Koning Jerobeam maakte ter aanbidding voor zijn volk twee gouden kalveren, en plaatste deze aan het ene en aan het andere einde van zijn koninkrijk, in Dan en Bethel. Dit deed hij omdat hij bang was dat zijn volk zich achter het twee-stammen-koninkrijk Juda zou scharen, indien het in verband met de aanbidding regelmatig naar Jeruzalem zou gaan (1 Kon. 12:26-30). Dit kwam bekend te staan als „de schuld van Samaria”. De in Amos 3:14 genoemde altaren zijn die welke met deze valse aanbidding in verband stonden. — Amos 8:14.
In de tekst wordt melding gemaakt van altaren, in het meervoud, en dan van het altaar, in het enkelvoud. Klaarblijkelijk wordt er met de enkelvoudige vorm naar elk afzonderlijke altaar verwezen, en niet slechts naar het grote altaar dat Jerobeam het eerst in Bethel had gebouwd en dat in 1 Koningen 13:2 wordt genoemd. Het meervoud heeft betrekking op de talloze altaren soortgelijk aan die welke in 2 Kronieken 34:5 worden vermeld en die, ook al stonden ze in het land Juda, evenzo een bewijs van afval vormden. Alle altaren hadden hoornen, een symbool van macht; dat deze werden afgehouwen en op de grond neerstortten, voorzei de vernietiging van deze valse aanbidding. In overeenstemming met deze zienswijze wordt Amos 3:14 in de vertaling van Knox als volgt weergegeven: „Ik zal afrekenen met de opstanden van Israël, afrekenen met hun altaren te Bethel, waarvan de hoornen zullen worden afgehouwen en ter aarde zullen worden geworpen.” — Zie ook NBG.
● Waarom verlaten kinderen, gezien hetgeen er in Spreuken 22:6 staat, soms de weg van Jehovah ondanks dat ze door opgedragen christelijke ouders zijn grootgebracht? — L. G., Verenigde Staten.
Spreuken 22:6 luidt: „Oefen de knaap volgens den eis van zijn weg, ook wanneer hij oud geworden is, zal hij daarvan niet afwijken.” Als degenen die in de weg van Jehovah zijn opgevoed, hier bij het oud worden van afwijken, zou men kunnen zeggen dat er eerder wel dan niet iets aan hun opvoeding heeft ontbroken.

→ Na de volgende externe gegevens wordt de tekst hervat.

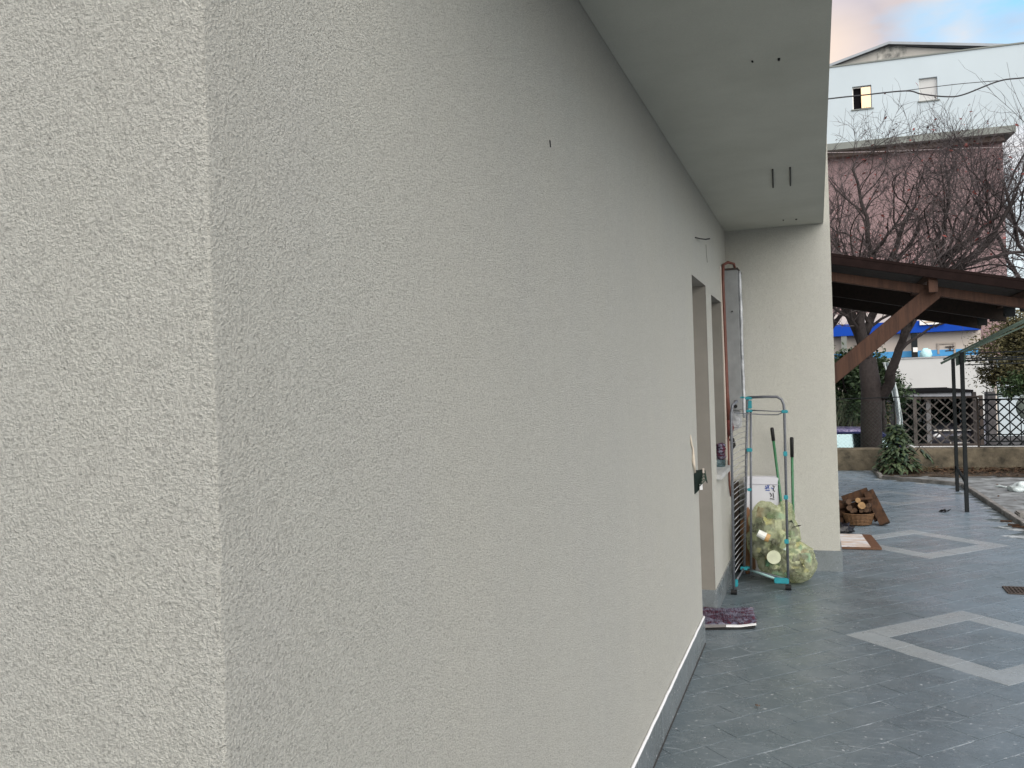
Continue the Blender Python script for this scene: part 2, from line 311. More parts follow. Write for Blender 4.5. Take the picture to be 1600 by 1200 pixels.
# ------------------------------------------------------------------ mesh building
class MB:
    def __init__(s): s.v = []; s.f = []; s.mi = []; s.cur = 0
    def add(s, vs, fs):
        o = len(s.v); s.v += [tuple(p) for p in vs]
        for f in fs: s.f.append(tuple(i+o for i in f)); s.mi.append(s.cur)
        return s
    def box(s, a, b, m=None):
        (x0, y0, z0), (x1, y1, z1) = a, b
        vs = [Vector(p) for p in ((x0, y0, z0), (x1, y0, z0), (x1, y1, z0), (x0, y1, z0), (x0, y0, z1), (x1, y0, z1), (x1, y1, z1), (x0, y1, z1))]
        if m: vs = [m @ p for p in vs]
        return s.add(vs, [(3, 2, 1, 0), (4, 5, 6, 7), (0, 1, 5, 4), (1, 2, 6, 5), (2, 3, 7, 6), (3, 0, 4, 7)])
    def beam(s, p, q, wd, ht, up=(0, 0, 1)):
        p, q = Vector(p), Vector(q); d = (q-p); ln = d.length; d.normalize()
        side = d.cross(Vector(up)).normalized(); u = side.cross(d)
        vs = []
        for b in (p, q):
            for i, j in ((-1, -1), (1, -1), (1, 1), (-1, 1)): vs.append(b+side*wd/2*i+u*ht/2*j)
        return s.add(vs, [(3, 2, 1, 0), (4, 5, 6, 7), (0, 1, 5, 4), (1, 2, 6, 5), (2, 3, 7, 6), (3, 0, 4, 7)])
    def tube(s, pts, rad, n=8, cap=True):
        pts = [Vector(p) for p in pts]; rad = rad if isinstance(rad, (list, tuple)) else [rad]*len(pts)
        o = len(s.v); prev = None
        for i, p in enumerate(pts):
            d = (pts[min(i+1, len(pts)-1)]-pts[max(i-1, 0)]).normalized()
            if prev is None: a = d.orthogonal().normalized()
            else:
                a = prev-d*prev.dot(d)
                a = a.normalized() if a.length > 1e-6 else d.orthogonal().normalized()
            prev = a; b = d.cross(a)
            for k in range(n):
                t = 2*math.pi*k/n; s.v.append(tuple(p+(a*math.cos(t)+b*math.sin(t))*rad[i]))
        for i in range(len(pts)-1):
            for k in range(n):
                k2 = (k+1) % n
                s.f.append((o+i*n+k, o+i*n+k2, o+(i+1)*n+k2, o+(i+1)*n+k)); s.mi.append(s.cur)
        if cap:
            s.f.append(tuple(o+k for k in reversed(range(n)))); s.mi.append(s.cur)
            e = o+(len(pts)-1)*n; s.f.append(tuple(e+k for k in range(n))); s.mi.append(s.cur)
        return s
    def sphere(s, c, r, nu=12, nv=8, jit=0, seed=0):
        c = Vector(c); r = Vector(r) if not isinstance(r, (int, float)) else Vector((r, r, r)); vs = []
        for i in range(nv+1):
            th = math.pi*i/nv
            for j in range(nu):
                ph = 2*math.pi*j/nu; d = Vector((math.sin(th)*math.cos(ph), math.sin(th)*math.sin(ph), math.cos(th)))
                k = 1+jit*noise.noise(d*2.1+Vector((seed, seed*.7, 0)))
                vs.append((c.x+d.x*r.x*k, c.y+d.y*r.y*k, c.z+d.z*r.z*k))
        fs = [(i*nu+j, (i+1)*nu+j, (i+1)*nu+(j+1) % nu, i*nu+(j+1) % nu) for i in range(nv) for j in range(nu)]
        return s.add(vs, fs)
    def prism(s, poly, axis, a, b):
        """poly of 2D points extruded along axis ('x','y','z') from a to b"""
        def P(p, t): return {'x': (t, p[0], p[1]), 'y': (p[0], t, p[1]), 'z': (p[0], p[1], t)}[axis]
        n = len(poly)
        return s.add([P(p, a) for p in poly]+[P(p, b) for p in poly], [tuple(range(n))[::-1], tuple(range(n, 2*n))]+[(i, (i+1) % n, n+(i+1) % n, n+i) for i in range(n)])
    def mesh(s, name, mats, smooth=False, bevel=0, clean=True):
        me = bpy.data.meshes.new(name); me.from_pydata(s.v, [], s.f)
        for mm in (mats if isinstance(mats, (list, tuple)) else [mats]): me.materials.append(mm)
        if any(s.mi): me.polygons.foreach_set('material_index', s.mi)
        if clean or bevel:
            bm = bmesh.new(); bm.from_mesh(me)
            if clean: bmesh.ops.remove_doubles(bm, verts=bm.verts, dist=1e-6); bmesh.ops.recalc_face_normals(bm, faces=bm.faces)
            if bevel: bmesh.ops.bevel(bm, geom=list(bm.edges), offset=bevel, segments=2, affect='EDGES', clamp_overlap=True)
            bm.to_mesh(me); bm.free()
        if smooth: me.polygons.foreach_set('use_smooth', [True]*len(me.polygons))
        me.update(); return me
    def build(s, name, mats, parent=None, smooth=False, bevel=0, clean=True):
        o = bpy.data.objects.new(name, s.mesh(name, mats, smooth, bevel, clean)); col.objects.link(o)
        if parent: put(o, parent)
        return o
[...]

Het kan zijn dat de ouders niet in voldoende mate gewetensvol of grondig te werk zijn gegaan, niet streng genoeg zijn geweest of niet genoeg liefde hebben getoond. Bovendien bestaat de kans dat zij niet zo’n goed voorbeeld hebben gesteld als wel mogelijk was. Hoewel kinderen dus schijnbaar juist werden opgevoed doordat zij christelijke ouders hadden, behoeft dit nog niet werkelijk het geval te zijn.
Wij mogen echter uitzonderingen niet over het hoofd zien. Daarom moeten wij wel tot de conclusie komen dat Spreuken 22:6 bedoelt dat het gewicht van waarschijnlijkheid, dat de kansen, dat de krachten of factoren die door een juiste opleiding in beweging worden gezet, het zeer waarschijnlijk maken dat het kind wanneer het oud wordt, niet van de goede weg afwijkt; dit hoeft echter nog niet te betekenen dat er geen uitzonderingen zullen zijn.
Anderzijds moet men wel toegeven dat niet alle kinderen die op bedroevende wijze door hun ouders zijn verwaarloosd, de verkeerde kant zijn opgegaan. Dit wil evenwel niet zeggen dat er vanwege deze uitzonderingsgevallen geen aandacht aan kinderen besteed behoeft te worden of dat het nutteloos is hen in de juiste weg op te leiden.